Chcieliśmy dorosnąć? Dowiedzieć się czym jest ból, który nie zostaje
nigdy utulony? Nie wiem, raczej nie. Brakuje mi tamtych spokojnych,
pełnych słońca dni. Szczególnie, gdy czuję, że w moim życiu nastaje
zima.
A teraz, wszystko co
słyszę, to Twoja cicha kołysanka. Jest przy mnie, aby utulić mnie do
snu. I choć w ogóle nie ruszasz ustami, choć dla każdej innej osoby, to
najzwyklejsza cisza, ja słyszę każde słowo.
I spycham w dół
świadomości te myśli, że nie można naprawić tego, co złamane. I tak
bardzo żałuję, że na świecie czułe słowa są tak rzadko wypowiadane.
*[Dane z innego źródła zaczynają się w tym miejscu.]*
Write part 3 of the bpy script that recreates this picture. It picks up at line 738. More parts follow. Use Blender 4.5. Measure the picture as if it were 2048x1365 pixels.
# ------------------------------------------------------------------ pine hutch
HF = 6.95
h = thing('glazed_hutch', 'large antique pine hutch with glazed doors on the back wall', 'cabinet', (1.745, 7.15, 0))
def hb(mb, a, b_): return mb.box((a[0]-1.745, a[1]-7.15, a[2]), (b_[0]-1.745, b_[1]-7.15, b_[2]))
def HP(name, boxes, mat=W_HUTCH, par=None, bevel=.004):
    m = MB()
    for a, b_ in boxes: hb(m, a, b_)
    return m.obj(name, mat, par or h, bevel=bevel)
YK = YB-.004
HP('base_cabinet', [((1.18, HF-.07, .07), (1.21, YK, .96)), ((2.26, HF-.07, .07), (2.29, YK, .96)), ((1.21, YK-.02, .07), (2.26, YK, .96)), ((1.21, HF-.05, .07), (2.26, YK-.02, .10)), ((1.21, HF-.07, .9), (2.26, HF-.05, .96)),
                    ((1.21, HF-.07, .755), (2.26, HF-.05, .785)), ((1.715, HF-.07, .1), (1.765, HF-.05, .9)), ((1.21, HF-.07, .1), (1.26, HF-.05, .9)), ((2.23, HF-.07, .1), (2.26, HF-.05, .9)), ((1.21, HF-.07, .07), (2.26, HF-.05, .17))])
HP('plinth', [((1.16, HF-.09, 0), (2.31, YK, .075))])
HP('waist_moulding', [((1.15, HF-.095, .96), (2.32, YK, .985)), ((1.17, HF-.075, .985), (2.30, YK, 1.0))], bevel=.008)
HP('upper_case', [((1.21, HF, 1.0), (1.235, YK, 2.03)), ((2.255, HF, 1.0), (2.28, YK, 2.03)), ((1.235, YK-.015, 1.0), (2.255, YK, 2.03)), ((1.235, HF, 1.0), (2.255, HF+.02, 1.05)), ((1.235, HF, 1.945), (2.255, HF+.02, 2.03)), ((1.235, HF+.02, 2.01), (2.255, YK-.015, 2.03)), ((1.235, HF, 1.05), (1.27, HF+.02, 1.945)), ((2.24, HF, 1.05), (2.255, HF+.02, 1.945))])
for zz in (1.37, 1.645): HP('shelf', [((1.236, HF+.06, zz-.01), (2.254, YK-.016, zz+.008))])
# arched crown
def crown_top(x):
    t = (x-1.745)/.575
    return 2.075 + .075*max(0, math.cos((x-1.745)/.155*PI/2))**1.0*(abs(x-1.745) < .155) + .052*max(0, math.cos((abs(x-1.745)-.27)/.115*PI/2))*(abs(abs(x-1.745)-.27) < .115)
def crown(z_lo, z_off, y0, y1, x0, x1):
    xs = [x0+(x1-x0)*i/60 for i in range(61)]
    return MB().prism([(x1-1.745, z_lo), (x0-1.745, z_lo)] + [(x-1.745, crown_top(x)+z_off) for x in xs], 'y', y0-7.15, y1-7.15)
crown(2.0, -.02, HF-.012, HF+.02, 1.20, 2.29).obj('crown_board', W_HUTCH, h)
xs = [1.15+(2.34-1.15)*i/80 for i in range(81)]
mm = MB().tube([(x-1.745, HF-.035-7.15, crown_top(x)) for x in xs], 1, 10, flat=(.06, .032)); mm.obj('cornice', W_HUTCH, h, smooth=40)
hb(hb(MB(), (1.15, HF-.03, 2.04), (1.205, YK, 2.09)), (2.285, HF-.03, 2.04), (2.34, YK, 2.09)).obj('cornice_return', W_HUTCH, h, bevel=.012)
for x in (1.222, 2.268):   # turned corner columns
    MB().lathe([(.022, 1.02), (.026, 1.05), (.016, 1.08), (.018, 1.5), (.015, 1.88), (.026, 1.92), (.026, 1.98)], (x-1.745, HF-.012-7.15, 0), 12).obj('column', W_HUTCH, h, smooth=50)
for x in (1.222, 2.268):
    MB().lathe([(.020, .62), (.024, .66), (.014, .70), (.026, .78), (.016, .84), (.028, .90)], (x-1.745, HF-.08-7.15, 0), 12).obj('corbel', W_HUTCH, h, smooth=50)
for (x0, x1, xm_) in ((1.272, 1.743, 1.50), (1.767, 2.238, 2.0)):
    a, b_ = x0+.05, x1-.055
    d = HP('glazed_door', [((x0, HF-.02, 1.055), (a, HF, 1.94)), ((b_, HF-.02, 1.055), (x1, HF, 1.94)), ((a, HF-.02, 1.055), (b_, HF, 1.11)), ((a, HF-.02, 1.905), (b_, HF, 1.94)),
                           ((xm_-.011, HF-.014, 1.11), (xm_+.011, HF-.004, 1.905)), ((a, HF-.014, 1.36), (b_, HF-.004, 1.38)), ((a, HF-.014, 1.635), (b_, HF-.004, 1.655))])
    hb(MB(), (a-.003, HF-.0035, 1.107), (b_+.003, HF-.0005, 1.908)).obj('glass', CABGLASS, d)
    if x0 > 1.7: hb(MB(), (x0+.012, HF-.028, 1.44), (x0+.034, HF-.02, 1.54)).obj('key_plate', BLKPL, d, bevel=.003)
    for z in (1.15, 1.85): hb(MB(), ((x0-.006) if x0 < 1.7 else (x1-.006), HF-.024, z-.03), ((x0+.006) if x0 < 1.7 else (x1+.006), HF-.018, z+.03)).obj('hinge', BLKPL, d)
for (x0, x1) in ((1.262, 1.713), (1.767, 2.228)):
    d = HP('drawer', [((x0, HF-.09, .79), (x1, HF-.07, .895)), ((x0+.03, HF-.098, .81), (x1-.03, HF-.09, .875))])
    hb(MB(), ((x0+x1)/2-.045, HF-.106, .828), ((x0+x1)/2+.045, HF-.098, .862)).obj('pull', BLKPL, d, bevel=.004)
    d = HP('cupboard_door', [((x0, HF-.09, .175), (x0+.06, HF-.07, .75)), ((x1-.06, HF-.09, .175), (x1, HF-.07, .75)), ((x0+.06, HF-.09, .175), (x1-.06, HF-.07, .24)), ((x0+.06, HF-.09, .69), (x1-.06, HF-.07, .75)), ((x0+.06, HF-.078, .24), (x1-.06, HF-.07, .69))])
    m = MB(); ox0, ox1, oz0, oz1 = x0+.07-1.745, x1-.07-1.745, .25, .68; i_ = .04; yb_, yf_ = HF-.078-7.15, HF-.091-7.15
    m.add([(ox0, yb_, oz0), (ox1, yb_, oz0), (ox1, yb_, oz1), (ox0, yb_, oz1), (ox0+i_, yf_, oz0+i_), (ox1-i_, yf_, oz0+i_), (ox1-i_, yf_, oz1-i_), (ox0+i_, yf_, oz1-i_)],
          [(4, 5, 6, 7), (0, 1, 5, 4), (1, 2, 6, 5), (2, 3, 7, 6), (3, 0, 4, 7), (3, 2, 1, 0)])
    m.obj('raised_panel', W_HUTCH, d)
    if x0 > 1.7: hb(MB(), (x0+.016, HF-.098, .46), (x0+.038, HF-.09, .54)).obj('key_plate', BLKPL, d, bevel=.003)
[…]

Muszę się nauczyć. Muszę częściej je mówić. Też być plastrem na czyjąś
zimę.
To jak patrzenie razem w
niebo pełne gwiazd, gdzie każda jest naszym życzeniem. O matko, wiem,
że przy Tobie każde ma szansę się spełnić. To niczym niezachwiana
pewność, która ogrzewa mnie od środka. Dobrze wiesz, że nie umiem się
modlić. Nikt mnie nie nauczył. Ale za Ciebie próbuję, co noc.
Rożne sytuacje mogą nas złamać. Podobno kości się zrastają. Czy nasz kręgosłup moralny też to potrafi?
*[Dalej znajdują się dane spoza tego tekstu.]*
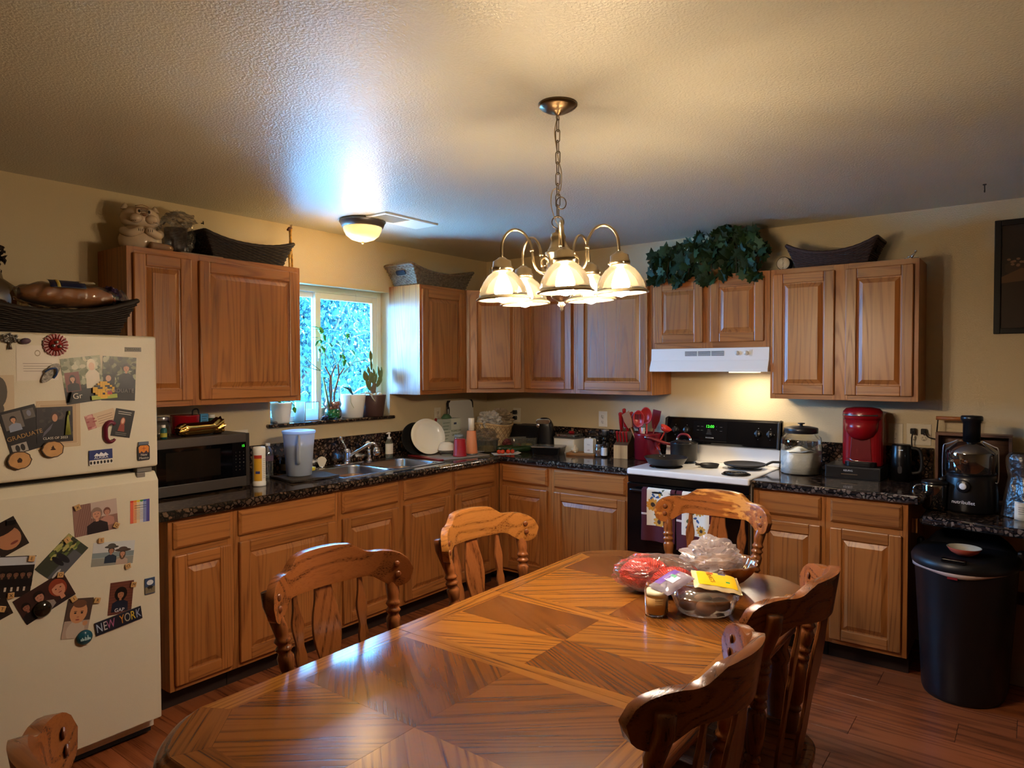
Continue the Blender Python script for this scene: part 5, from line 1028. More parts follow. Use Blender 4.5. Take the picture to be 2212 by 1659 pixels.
mb = MB(); mb.bx(-.022, .022, -.0455, -.0445, .088, .090); mb.build('print_line', mat('ink_white', ''), o)
o = E('mason_glass', 'clear ribbed glass jar upside down between the red and orange cups', 'glass', (-.790, -.385, MT))
mb = MB(); mb.lathe([(.030, 0), (.033, .004), (.033, .014), (.030, .017), (.037, .032), (.038, .10), (.036, .115), (.030, .128), (0, .126)], n=32, rib=.02, ribn=12); mb.build('glass', thin('mason', '#e4e8ea', .8, .04, .35, .12), o)
mb = MB(); mb.lathe([(.0335, .126), (.034, .128), (.034, .140), (.030, .143), (0, .143)], n=28); mb.build('base_disc', mat('frost', '#8d98a0', .3, .5), o)
o = E('orange_tumbler', 'pale orange tumbler upside down on the drying mat', 'cup', (-.735, -.455, MT))
mb = MB(); mb.lathe([(.046, .008), (.044, .02), (.033, .165), (.031, .170), (0, .170)], n=36); mb.build('tumbler', mat('peach', '#dd8a5c', .45), o)
mb = MB(); mb.lathe([(.043, 0), (.046, .002), (.046, .009), (0, .009)], n=36); mb.build('metal_rim', STL(), o)
o = E('white_tube_cup', 'narrow white cup standing on the orange tumbler', 'cup', (-.735, -.455, MT+.1705))
mb = MB(); mb.lathe([(0, 0), (.021, .001), (.023, .090), (.020, .092), (0, .088)], n=28); mb.build('cup', PLW, o)
o = E('utensil_holder', 'perforated steel utensil cylinder by the carton', 'utensil holder', (-.808, -.140, CT))
mb = MB(); mb.cap = False; mb.lathe([(0, .002), (.042, .002), (.044, .006), (.044, .200), (.046, .203)], n=40); mb.build('cylinder', BR, o, solid=.0015)
for i in range(9):
    for j in range(5): a = R(190+i*20+(j % 2)*10); mb = MB(); mb.tube([(cos(a)*.0445, sin(a)*.0445, .05+j*.028), (cos(a)*.0462, sin(a)*.0462, .05+j*.028)], .006, 8); mb.build('hole', BLKM(), o)
o = E('red_spatula', 'red-handled utensil leaning in the steel cylinder', 'utensil', (-.808, -.140, CT+.01), R(0))
mb = MB(); mb.tube([(-.01, 0, 0), (.022, 0, .17)], .004, 8); mb.build('shaft', STL(), o); mb = MB(); mb.tube([(.022, 0, .17), (.036, 0, .235)], [.009, .010], 10); mb.sphere((.037, 0, .238), .010, 10); mb.build('handle', mat('red_matte', ''), o)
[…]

No i słowa. Słowa tną, jak prawdziwe noże. Podobno rany się zabliźniają. Czy nasza psychika też to potrafi?
Przy Tobie potrafię
uwierzyć, że blizny znikną z czasem, że to nie jest ostateczność.
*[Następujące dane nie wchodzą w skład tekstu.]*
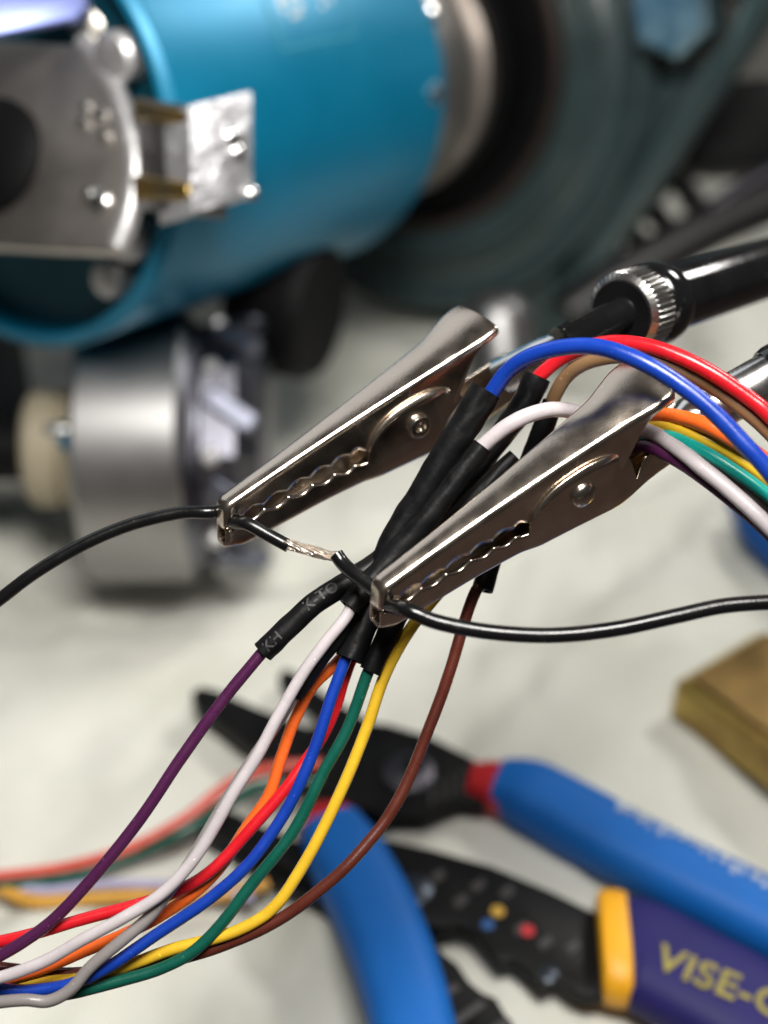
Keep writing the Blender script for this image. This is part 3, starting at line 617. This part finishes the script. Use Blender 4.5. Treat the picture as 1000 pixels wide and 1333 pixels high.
# right arm: silver ferrule and black end
r0 = cl(MRc, 51, 0, -13.2); r1 = at(1008, 486, 218)
rd = (r1-r0).normalized()
armR = empty('stand_arm', r0, 'bright silver ferrule of the stand arm at the right edge behind the wires', 'stand arm', 'arms of the soldering stand')
Lr = (r1-r0).length
bm = bmesh.new(); lathe(bm, r0, rd, [(-1, 0), (-1, 2.6), (3, 2.9), (5, 3.8), (Lr, 3.8), (Lr+.5, 3.4)], 36); wobj('ferrule', bm, M['chrome'], armR, 30)
bm = bmesh.new(); lathe(bm, r1, rd, [(-1.0, 3.6), (-1.0, 4.2), (.2, 4.5), (30, 4.5), (30, 0)], 36); wobj('rod', bm, M['blackgloss'], armR, 35)

# ------------------------------------------------------------------ wires of the splice bundle
def D(pts): return [at(x, y, d) for x, y, d in pts]
def wire(label, parts, group='spliced wires of the bundle'):
    """parts: (kind, material, points, radius, options)"""
    first = D(parts[0][2])[0]
    root = empty('spliced_wire', first, label, 'wire', group)
    for (nm, mk, pts, r, opt) in parts:
        P = D(pts); path = catmull(P, 10)
        if nm != 'sleeve' and len(path) > 12:                     # hand-bent wire is never a perfect curve
            s = random.uniform(0, 99)
            path = [p + Vector((noise.noise(p*.045+Vector((s, 0, 0))), noise.noise(p*.045+Vector((0, s, 0))), noise.noise(p*.045+Vector((0, 0, s)))))*.25*min(1, i/8, (len(path)-1-i)/8) for i, p in enumerate(path)]
        rr = r
        if hasattr(r, '__len__'):
            m_ = len(path)-1; rr = []
            for i in range(m_+1):
                t = i/m_*(len(r)-1); j = min(int(t), len(r)-2); rr.append(r[j]+(r[j+1]-r[j])*(t-j))
        bm = bmesh.new()
        sweep(bm, path, rr, 20 if nm == 'sleeve' else 16, hollow0=opt.get('h0', 0), hollow1=opt.get('h1', 0), rough=opt.get('rough', .035))
        o = wobj(nm, bm, M[mk], root, 60)
        if opt.get('label'): o['label'] = opt['label']
        if opt.get('text'):
            for (s_, frac, sz, ang) in opt['text']:
                b = text_mesh(s_, sz, 0, .03)
                i0 = int(frac*(len(path)-1)); T, _ = frames(path)
                # bend each letter onto the sleeve: x along the path, y round the tube
                L = [0]
                for q0, q1 in zip(path, path[1:]): L.append(L[-1]+(q1-q0).length)
                for vtx in b.verts:
                    sx = L[i0]+vtx.co.x
                    j = 0
                    while j < len(L)-2 and L[j+1] < sx: j += 1
                    f_ = (sx-L[j])/max(1e-6, L[j+1]-L[j]); c = path[j].lerp(path[j+1], min(1.0, f_)); t = T[j]
                    vv = -FWD; e1 = (vv-t*vv.dot(t)).normalized(); e2 = t.cross(e1); e2 = e2 if e2.dot(UP) > 0 else -e2
                    rl = rr if not hasattr(rr, '__len__') else rr[j]
                    th = (vtx.co.y-sz*.35)/rl + ang
                    vtx.co = c + (e1*math.cos(th)+e2*math.sin(th))*(rl+.05+vtx.co.z)
                wobj('lettering', b, M['print'], root, 0)
    return root
SL = dict(rough=.11)
def sl(**k_): d = dict(rough=.11); d.update(k_); return d
# blue
wire('blue wire arching over the right clip, wide black sleeve, lower end deep blue', [
    ('insulation', 'w_blue', [(628, 530, 214), (642, 508, 213), (664, 480, 211), (697, 461, 208), (741, 452, 205), (785, 454, 202), (835, 471, 199.5), (884, 500, 198), (925, 532, 197), (967, 575, 196), (1000, 611, 195.5), (1060, 690, 195)], 1.25, {}),
    ('sleeve', 'sleeve', [(633, 508, 213.5), (603, 556, 214), (566, 618, 214.5), (530, 675, 215), (506, 716, 215), (492, 762, 214.5), (474, 812, 213), (455, 858, 212)], [2.5, 2.5, 2.35, 2.2, 2.1, 2.1, 2.15, 2.2], sl(h0=.4, h1=.4)),
    ('insulation', 'w_blue', [(456, 845, 212), (448, 864, 212), (432, 908, 211.5), (417, 956, 211), (398, 1004, 210.5), (370, 1060, 210), (327, 1121, 209), (275, 1168, 208.5), (206, 1215, 208), (142, 1258, 207), (95, 1280, 207), (43, 1289, 207), (0, 1287, 207), (-60, 1276, 207)], .92, {})])
# white
wire('white wire arching behind the right clip with a pale lower end', [
    ('insulation', 'w_white', [(612, 600, 212), (629, 580, 211.5), (659, 555, 210.5), (692, 539, 210.5), (725, 533, 212), (760, 540, 216), (810, 556, 217), (850, 563, 212), (887, 586, 206.5), (921, 613, 203.5), (955, 641, 202), (1000, 683, 200.5), (1060, 745, 200)], 1.2, {}),
    ('sleeve', 'sleeve', [(628, 581, 211.5), (596, 622, 211.5), (556, 676, 211.5), (520, 716, 211.5), (492, 748, 211), (468, 775, 210), (455, 791, 209.5)], [1.6, 1.7, 1.85, 1.9, 1.8, 1.8, 1.85], sl(h0=.3, h1=.35)),
    ('insulation', 'w_white', [(461, 782, 209.5), (450, 804, 209), (424, 836, 208.5), (394, 876, 208), (361, 932, 207.5), (334, 984, 207), (301, 1036, 206.5), (279, 1075, 206), (249, 1122, 205.5), (210, 1164, 205), (163, 1194, 204.5), (107, 1224, 204), (56, 1252, 204), (0, 1272, 204), (-60, 1288, 204)], .92, {})])
# purple
wire('purple wire in a long printed black sleeve, lowest of the wires at right', [
    ('insulation', 'w_purple', [(820, 585, 216), (842, 581, 212.5), (876, 597, 208.6), (910, 619, 205.8), (955, 654, 204.4), (1000, 694, 203.2), (1060, 756, 202.5)], 1.0, {}),
    ('sleeve', 'sleeve', [(560, 670, 217), (524, 705, 216.5), (492, 732, 215.5), (455, 757, 214), (420, 778, 213), (392, 801, 212.5), (366, 826, 212), (342, 849, 212)], [1.7, 1.75, 1.8, 1.75, 1.72, 1.75, 1.72, 1.78], sl(h1=.3, text=[('OT', .47, 1.9, .35), ('K', .735, 2.0, .3), ('HK', .86, 2.0, .1)] if False else dict(rough=.05, h1=.3)) if False else sl(h1=.3)),
    ('insulation', 'w_purple', [(352, 840, 212), (340, 852, 212), (291, 912, 211), (238, 985, 210), (183, 1066, 209), (130, 1132, 208), (72, 1195, 207), (22, 1232, 206.5), (-40, 1266, 206)], .92, {})])
# red
wire('red wire arching topmost at right out of an open black sleeve', [
    ('insulation', 'w_red', [(696, 500, 219), (706, 487, 218.5), (730, 468, 217), (763, 452, 214), (802, 445, 211), (846, 450, 208.5), (890, 466, 206.5), (934, 490, 205), (978, 521, 204), (1000, 540, 203.5), (1060, 600, 203)], 1.16, {}),
    ('sleeve', 'sleeve', [(700, 490, 218.7), (684, 524, 219), (650, 570, 219.5), (600, 640, 219.5), (540, 720, 219), (495, 790, 218), (462, 840, 216.5)], [2.1, 2.1, 1.9, 1.8, 1.8, 1.7, 1.6], sl(h0=.35)),
    ('insulation', 'w_red', [(466, 835, 216.5), (449, 882, 216), (436, 924, 215.5), (418, 962, 214.5), (398, 990, 213.5), (374, 1024, 212.5), (335, 1070, 211.5), (279, 1130, 210.5), (232, 1159, 210), (180, 1177, 209.5), (107, 1198, 209), (43, 1217, 208.5), (0, 1227, 208.5), (-60, 1240, 208)], .92, {})])
# brown
wire('brown wire hanging well right of the bundle, tan upper end', [
    ('insulation', 'w_tan', [(717, 540, 218.5), (720, 519, 218), (736, 491, 216.5), (763, 472, 214), (802, 463, 211.5), (846, 465, 209.5), (890, 482, 208), (930, 505, 207), (972, 537, 206), (1000, 562, 205.5), (1060, 625, 205)], 1.12, {}),
    ('sleeve', 'sleeve', [(720, 523, 218), (708, 556, 219), (690, 600, 220), (668, 660, 220), (645, 715, 219), (628, 768, 217.5)], [1.6, 1.7, 1.7, 1.6, 1.6, 1.65], sl(h0=.3, h1=.3)),
    ('insulation', 'w_brown', [(630, 760, 217.5), (619, 770, 217), (604, 812, 217), (591, 858, 216.5), (577, 902, 216), (560, 946, 215.5), (534, 1010, 214.5), (507, 1060, 213.5), (479, 1096, 212.5), (448, 1130, 211.5), (409, 1164, 211), (378, 1188, 211), (345, 1208, 211), (309, 1224, 211), (258, 1242, 211), (185, 1259, 211), (86, 1268, 211), (0, 1260, 211), (-60, 1250, 211)], .92, {})])
# orange
wire('orange wire between the white and blue lower wires, bright orange upper end', [
    ('insulation', 'w_orange', [(690, 622, 218), (712, 618, 218.4), (760, 565, 219), (820, 543, 217), (868, 541, 211), (917, 553, 205.8), (961, 576, 203.6), (1000, 602, 203), (1060, 655, 201)], 1.2, {}),
    ('sleeve', 'sleeve', [(670, 593, 217), (632, 632, 217), (580, 690, 217), (530, 745, 216.5), (490, 795, 216), (452, 846, 215.5)], [1.1, 1.5, 1.6, 1.6, 1.6, 1.5], sl(h0=.2)),
    ('insulation', 'w_orange', [(454, 846, 215.5), (438, 864, 215.2), (408, 893, 214.5), (385, 936, 214), (366, 988, 213.5), (350, 1036, 213.2), (322, 1076, 213), (290, 1124, 212.5), (258, 1157, 212), (206, 1193, 211), (163, 1215, 210.5), (112, 1237, 210), (56, 1260, 209.5), (0, 1276, 209), (-60, 1290, 209)], .92, {})])
# green
wire('dark green wire right of the blue one, turquoise upper end', [
    ('insulation', 'w_teal', [(800, 580, 219), (840, 570, 214), (868, 568, 209.5), (900, 580, 206), (932, 597, 204), (966, 619, 202.8), (1000, 644, 202), (1060, 696, 201.5)], .95, {}),
    ('sleeve', 'sleeve', [(660, 640, 217), (600, 700, 216), (556, 748, 214.5), (520, 796, 213), (500, 836, 212.3), (482, 874, 212)], [1.7, 1.7, 1.7, 1.68, 1.7, 1.72], sl(h1=.3)),
    ('insulation', 'w_green', [(488, 860, 212), (478, 878, 212), (464, 918, 212), (448, 957, 211.8), (420, 1006, 211.5), (397, 1054, 211), (372, 1096, 210.5), (327, 1152, 210), (286, 1206, 209.5), (250, 1240, 209.2), (206, 1262, 209), (150, 1278, 208.7), (95, 1292, 208.5), (43, 1300, 208.5), (0, 1298, 208.5), (-60, 1290, 208.5)], .92, {})])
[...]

Dotykasz świeżych ran w mojej pamięci, przecież obie wiemy, że nie są
łatwe do naprawienia. Ale Ty siedzisz obok, a Twój głos jest jak swoiste
szwy, antybiotyk i bandaż. A przecież to tak długa rekonwalescencja,
jak to jest, że się w ogóle nie boisz?
I wszystko co słyszę to
Twoja cicha kołysanka, którą usypiasz cały ból. Tak bezgłośna dla kogoś
przypadkowego, tak pełna znaczeń dla mnie. Śpiew jest w ukryty w kubku
kawy, w miękkim kocu, ciepłym objęciu. Słowa kryją się za stukaniem
palców, poprawianiem okularów i Twoim śmiechem. I również ją nucę, co
noc, co dzień, co chwilę. Chowam ją w uścisku dłoni, szerokim uśmiechu,
delikatnych pocałunkach w czoło.
To taka nasza prywatna melodia, zarezerwowana wyłącznie dla nas.